London-based climate tech company Lune has raised $4 million funding. The round was led by early-stage VC Crane and saw the participation of fifteen angel investors, including Maximilian Tayenthal (co-founder of N26), Fredrik Hjelm (co-founder of Voi) and Tony Jamous (co-founder of OysterHR and Nexmo).
Its research shows over 70% of European consumers want a ‘green payment method’ that tackles climate change. And in the retail space, three in four consumers are more loyal to brands that offset the carbon footprint of a purchase.

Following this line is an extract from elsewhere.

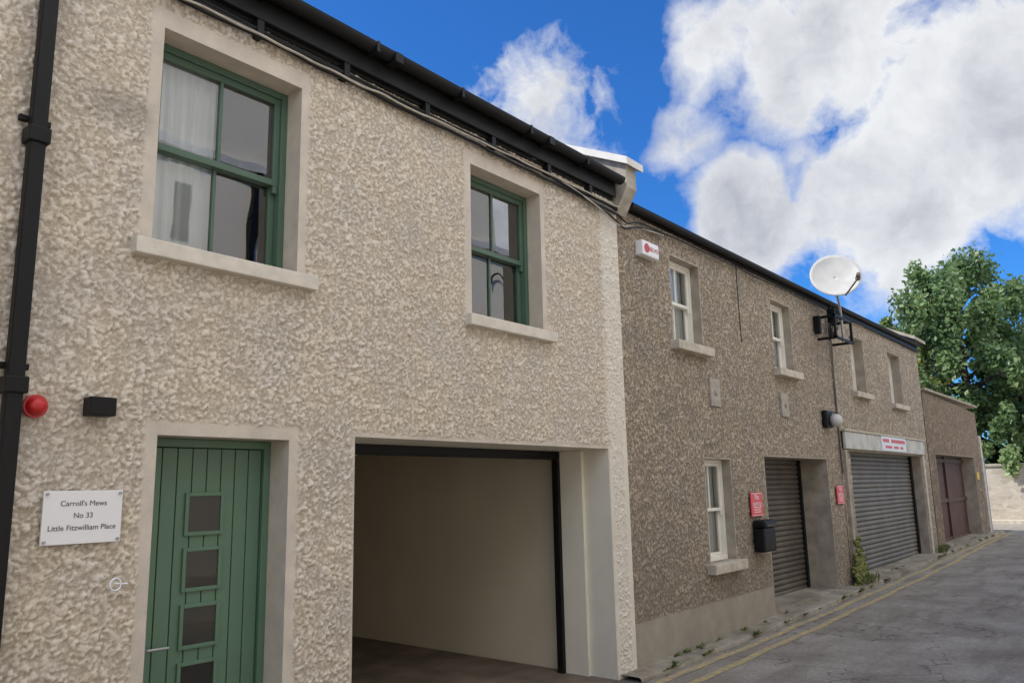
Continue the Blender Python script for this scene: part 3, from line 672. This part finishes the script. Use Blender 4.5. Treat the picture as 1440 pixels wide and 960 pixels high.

On a mission to make every product and service climate positive by default, the platform is offering an API and software tools to make it easy, starting with carbon emissions calculations and carbon removal. By making it a seamless part of the customer experience, businesses can turn real impact into a growth driver.
Erik Stadigh, co-founder, Lune, said: “The status quo today is to create a sustainability report, which will be buried somewhere on a company’s website. The business never sees any commercial return in this area. Sustainability remains a cost centre and struggles to compete with revenue-generating initiatives. Lune is prioritising climate impact as a no-brainer for growth-minded businesses. By integrating it into their customer experience, businesses increase customer acquisition, engagement, and loyalty – while having a measurably positive impact on the planet. And with Lune’s API and low/no-code tools for emissions calculations and carbon removal, we aim to make it so easy that there’s no excuse not to do it.”
Roberto Bruggemann, co-founder, Lune added: “An individual payments or software company’s carbon footprint is relatively small. They should put effort into reducing it but, in the grand scheme of things, the impact on fighting climate change will be small. However, by giving all of their customers an easy path to contribute to carbon removal, the positive impact is exponential – and far more effective than going it alone.”
The startups’s customers include payments and fintech companies TrueLayer and Yapily, retail and logistics firms Apex Rides and Budbee, and global design company IDEO, among others.